Sherlock Holmes
Alright, all of you folks who have been complaining about a lack of originality from James Cameron’s blockbuster, Avatar, pay attention. The world’s most famous consulting detective is here in a new incarnation that is unlike anything we’ve seen before. Yet, Guy Ritchie’s Sherlock Holmes remains faithful to the source material, both in characterization and in content. The final product is a fresh, exciting take on a character most contemporary audiences might have otherwise viewed as stodgy and boring.
In the hands of Robert Downey Jr., Sherlock Holmes is a deeply flawed character. The master detective is still on top of his game, solving crimes through careful deduction and heightened perception, although Holmes quickly gives the sense of a character that is bored with the world around him. He is capable of seeing so much that other people miss or take for granted, that Holmes is truly separated from the normal world. This explains Holmes’s substance abuse - a classic element of the character, justified through a new rationale.
Alongside Holmes is his faithful partner, Dr. Watson (Jude Law), although their relationship has reached a dividing point. Watson has found love and is moving to his own practice, separate from Holmes. The stress this puts on the two friends, particularly the damaged sensitivities of Holmes, creates a new dynamic between the partners. Truly, this is a friendship true to today’s “bromance” style stories, but instead of feeling like a forced adaptation of the classic duo, it feels like a movie that just explores the relationship between the two a little deeper than previous incarnations.
The splitting of Holmes and Watson takes center stage as the movie revolves around the pair’s last case. In the film’s opening scene shows the capture of Lord Blackwood (Mark Strong), a practitioner of black magic. Watson serves as the attending physician at Blackwood’s execution, but when the Lord appears to have come back from the dead, Holmes feels he must continue his investigation into the case in order to clear Watson’s good name, while dealing with a feeling of betrayal as his friend moves on in his own life.
Holmes gets his own love interest with the return of Irene Adler (Rachel McAdams), a con artist who has a mixed past with Holmes. Adler’s part in the movie is a bit extraneous, feeling tacked on more for the purpose of building towards a sequel than really serving a purpose within this story. The character’s weakness is compounded by the fact that McAdams is a really poor casting choice. While there is no denying McAdams’s skill as an actor, she doesn’t make a convincing, world-traveling, con-woman. Adler, as described in the movie, is more of a black widow figure who has broken Holmes’s heart twice, but McAdams’s portrayal feels far removed from the character we are told about.

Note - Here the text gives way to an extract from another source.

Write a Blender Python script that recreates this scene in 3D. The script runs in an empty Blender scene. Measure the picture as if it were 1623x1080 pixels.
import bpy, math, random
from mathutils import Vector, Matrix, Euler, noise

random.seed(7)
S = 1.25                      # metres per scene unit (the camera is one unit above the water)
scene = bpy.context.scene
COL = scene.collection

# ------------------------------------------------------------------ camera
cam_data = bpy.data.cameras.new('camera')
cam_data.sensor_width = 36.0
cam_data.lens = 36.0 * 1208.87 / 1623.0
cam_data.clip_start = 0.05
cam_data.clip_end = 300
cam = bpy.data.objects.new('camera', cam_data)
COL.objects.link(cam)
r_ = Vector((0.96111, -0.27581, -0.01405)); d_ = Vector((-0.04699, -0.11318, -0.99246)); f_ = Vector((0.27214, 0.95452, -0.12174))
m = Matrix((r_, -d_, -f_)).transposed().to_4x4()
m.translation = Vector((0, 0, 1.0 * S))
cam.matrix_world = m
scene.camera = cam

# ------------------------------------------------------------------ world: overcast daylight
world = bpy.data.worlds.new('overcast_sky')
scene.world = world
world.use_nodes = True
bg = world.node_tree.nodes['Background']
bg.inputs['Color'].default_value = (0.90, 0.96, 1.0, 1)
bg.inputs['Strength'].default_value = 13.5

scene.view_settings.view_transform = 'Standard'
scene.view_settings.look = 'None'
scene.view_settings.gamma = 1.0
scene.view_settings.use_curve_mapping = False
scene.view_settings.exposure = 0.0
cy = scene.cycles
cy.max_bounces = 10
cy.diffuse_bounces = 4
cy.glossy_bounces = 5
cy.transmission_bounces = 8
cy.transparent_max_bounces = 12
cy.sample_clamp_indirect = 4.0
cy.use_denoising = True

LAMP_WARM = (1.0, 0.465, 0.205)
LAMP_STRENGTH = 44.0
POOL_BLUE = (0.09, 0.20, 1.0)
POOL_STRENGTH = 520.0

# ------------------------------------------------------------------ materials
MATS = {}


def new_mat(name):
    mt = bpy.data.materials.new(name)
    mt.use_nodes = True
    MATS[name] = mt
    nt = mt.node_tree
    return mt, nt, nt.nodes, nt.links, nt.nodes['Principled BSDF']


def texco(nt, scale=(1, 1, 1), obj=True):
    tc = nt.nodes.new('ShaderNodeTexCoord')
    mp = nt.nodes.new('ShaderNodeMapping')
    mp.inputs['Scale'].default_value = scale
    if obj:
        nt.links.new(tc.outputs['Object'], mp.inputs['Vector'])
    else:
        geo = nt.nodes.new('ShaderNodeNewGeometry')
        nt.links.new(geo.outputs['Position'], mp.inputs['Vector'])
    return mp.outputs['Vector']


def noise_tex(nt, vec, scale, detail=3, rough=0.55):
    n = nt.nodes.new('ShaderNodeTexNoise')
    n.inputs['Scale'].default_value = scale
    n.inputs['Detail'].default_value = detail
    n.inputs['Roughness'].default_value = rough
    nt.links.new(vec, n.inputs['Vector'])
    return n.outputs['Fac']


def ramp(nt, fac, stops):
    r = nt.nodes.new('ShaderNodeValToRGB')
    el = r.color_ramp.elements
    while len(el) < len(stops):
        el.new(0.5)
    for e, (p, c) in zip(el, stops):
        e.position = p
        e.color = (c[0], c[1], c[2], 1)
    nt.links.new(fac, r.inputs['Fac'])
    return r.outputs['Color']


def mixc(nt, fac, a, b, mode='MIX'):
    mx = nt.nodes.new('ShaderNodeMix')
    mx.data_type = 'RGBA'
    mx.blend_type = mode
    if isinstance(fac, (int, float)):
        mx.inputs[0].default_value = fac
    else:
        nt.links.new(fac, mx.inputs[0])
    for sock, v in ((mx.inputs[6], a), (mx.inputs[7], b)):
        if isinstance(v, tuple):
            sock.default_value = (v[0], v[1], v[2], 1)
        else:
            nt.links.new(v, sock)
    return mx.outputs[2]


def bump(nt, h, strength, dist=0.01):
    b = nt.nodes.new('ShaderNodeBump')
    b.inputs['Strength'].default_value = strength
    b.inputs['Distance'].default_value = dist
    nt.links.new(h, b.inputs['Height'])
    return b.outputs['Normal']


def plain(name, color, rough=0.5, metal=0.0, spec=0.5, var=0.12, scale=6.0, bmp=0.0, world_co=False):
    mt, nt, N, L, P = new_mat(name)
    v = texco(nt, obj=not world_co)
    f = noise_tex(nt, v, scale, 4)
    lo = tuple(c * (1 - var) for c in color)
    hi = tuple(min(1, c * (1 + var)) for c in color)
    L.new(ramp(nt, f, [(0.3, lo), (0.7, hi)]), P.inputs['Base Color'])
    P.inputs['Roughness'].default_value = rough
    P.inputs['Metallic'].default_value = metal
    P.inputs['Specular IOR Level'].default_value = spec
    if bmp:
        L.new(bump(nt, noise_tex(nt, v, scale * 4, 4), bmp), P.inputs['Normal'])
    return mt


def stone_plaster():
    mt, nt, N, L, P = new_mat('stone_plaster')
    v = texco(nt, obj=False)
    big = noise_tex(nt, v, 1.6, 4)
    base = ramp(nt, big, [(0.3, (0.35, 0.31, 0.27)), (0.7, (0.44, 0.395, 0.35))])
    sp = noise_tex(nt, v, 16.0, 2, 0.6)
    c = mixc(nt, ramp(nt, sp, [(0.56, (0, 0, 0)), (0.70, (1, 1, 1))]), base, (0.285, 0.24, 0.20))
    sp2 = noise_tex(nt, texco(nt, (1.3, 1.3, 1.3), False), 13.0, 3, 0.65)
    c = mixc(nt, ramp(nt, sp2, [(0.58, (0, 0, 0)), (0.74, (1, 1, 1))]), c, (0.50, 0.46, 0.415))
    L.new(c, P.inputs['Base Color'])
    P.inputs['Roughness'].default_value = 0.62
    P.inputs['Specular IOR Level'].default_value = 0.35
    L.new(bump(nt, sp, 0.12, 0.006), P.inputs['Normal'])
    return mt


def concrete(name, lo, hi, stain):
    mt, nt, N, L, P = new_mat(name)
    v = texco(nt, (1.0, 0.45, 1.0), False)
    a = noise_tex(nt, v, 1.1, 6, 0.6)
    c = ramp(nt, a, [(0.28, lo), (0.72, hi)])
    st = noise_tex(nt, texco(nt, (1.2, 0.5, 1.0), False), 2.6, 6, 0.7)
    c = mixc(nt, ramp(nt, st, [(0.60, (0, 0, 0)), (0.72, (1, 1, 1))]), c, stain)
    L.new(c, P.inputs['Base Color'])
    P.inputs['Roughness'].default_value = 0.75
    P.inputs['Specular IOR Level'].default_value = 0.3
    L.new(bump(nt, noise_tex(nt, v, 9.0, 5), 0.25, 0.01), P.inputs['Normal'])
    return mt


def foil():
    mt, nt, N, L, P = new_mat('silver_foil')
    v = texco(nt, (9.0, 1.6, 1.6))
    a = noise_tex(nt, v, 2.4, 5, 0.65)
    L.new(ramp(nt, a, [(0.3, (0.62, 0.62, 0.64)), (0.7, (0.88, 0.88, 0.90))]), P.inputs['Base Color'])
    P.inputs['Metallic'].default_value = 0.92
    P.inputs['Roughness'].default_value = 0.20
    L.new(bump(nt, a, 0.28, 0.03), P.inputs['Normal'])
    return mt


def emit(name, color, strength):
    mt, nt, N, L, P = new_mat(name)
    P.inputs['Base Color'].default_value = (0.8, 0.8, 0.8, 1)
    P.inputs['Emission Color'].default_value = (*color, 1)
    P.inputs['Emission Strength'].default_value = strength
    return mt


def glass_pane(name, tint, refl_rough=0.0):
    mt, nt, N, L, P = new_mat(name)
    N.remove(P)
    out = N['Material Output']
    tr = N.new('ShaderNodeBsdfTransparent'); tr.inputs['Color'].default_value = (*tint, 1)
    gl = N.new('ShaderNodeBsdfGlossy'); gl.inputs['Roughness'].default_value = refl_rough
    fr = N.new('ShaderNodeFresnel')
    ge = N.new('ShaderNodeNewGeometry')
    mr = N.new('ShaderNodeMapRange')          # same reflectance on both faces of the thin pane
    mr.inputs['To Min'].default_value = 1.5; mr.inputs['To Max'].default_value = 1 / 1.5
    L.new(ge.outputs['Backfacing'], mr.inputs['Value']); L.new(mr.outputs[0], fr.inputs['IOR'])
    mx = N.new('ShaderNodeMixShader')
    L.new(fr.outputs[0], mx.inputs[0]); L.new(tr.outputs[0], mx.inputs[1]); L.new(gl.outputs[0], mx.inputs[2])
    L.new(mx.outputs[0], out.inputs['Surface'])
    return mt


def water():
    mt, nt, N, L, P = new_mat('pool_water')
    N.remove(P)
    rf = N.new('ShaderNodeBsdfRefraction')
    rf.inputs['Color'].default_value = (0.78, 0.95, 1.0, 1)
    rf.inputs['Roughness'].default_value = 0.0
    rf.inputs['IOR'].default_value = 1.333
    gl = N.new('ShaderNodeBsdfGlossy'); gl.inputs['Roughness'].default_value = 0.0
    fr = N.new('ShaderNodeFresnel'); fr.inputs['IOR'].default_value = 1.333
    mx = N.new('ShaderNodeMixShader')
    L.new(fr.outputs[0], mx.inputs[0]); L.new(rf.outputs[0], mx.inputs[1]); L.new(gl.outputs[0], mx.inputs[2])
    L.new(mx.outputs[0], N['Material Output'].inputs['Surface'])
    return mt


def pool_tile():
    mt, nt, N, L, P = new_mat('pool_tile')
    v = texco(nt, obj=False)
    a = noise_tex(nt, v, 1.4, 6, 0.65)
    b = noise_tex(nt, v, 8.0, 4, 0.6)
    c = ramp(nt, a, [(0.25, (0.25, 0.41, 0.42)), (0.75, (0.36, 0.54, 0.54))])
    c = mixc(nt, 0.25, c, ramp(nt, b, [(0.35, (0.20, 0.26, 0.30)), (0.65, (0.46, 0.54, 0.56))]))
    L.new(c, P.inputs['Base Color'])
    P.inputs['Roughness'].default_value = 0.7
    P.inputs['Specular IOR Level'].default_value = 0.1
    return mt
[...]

Guy Ritchie’s stylized approach to Victorian England is a wondrous thing. The world of Holmes and Watson is gritty and grimy, on the cusp of the industrial revolution. It’s a world that is in constant motion, yet Ritchie makes sure nothing gets lost in his desire to create a non-stop world. While the action sequences use the high-speed style I’m usually not a fan of, I have to commend Ritchie for using it sparingly enough that it achieves the controlled chaotic feel the director is clearly going for. The result adds a polish to the portrayal of a Sherlock Holmes that is true to Arthur Conan Doyle’s original creation, but portrayed with a new grit we haven’ seen before.
I don’t envy the task Ritchie took on with tackling the world’s most famous detective in the era of an abundance of forensic television, some of which is even based on Holmes (Monk and House come immediately to mind). As Holmes is such a brilliant detective, the audience won’t be picking up on clues others have overlooked, which takes away from the movie a little bit. As an audience, we require an explanation by Holmes to piece everything together for the movie’s conclusion. This makes the movie less of a mystery story. Thankfully, Ritchie paints an engaging drama centered around an intriguingly flawed character that makes Sherlock Holmes a fresh, enjoyable story.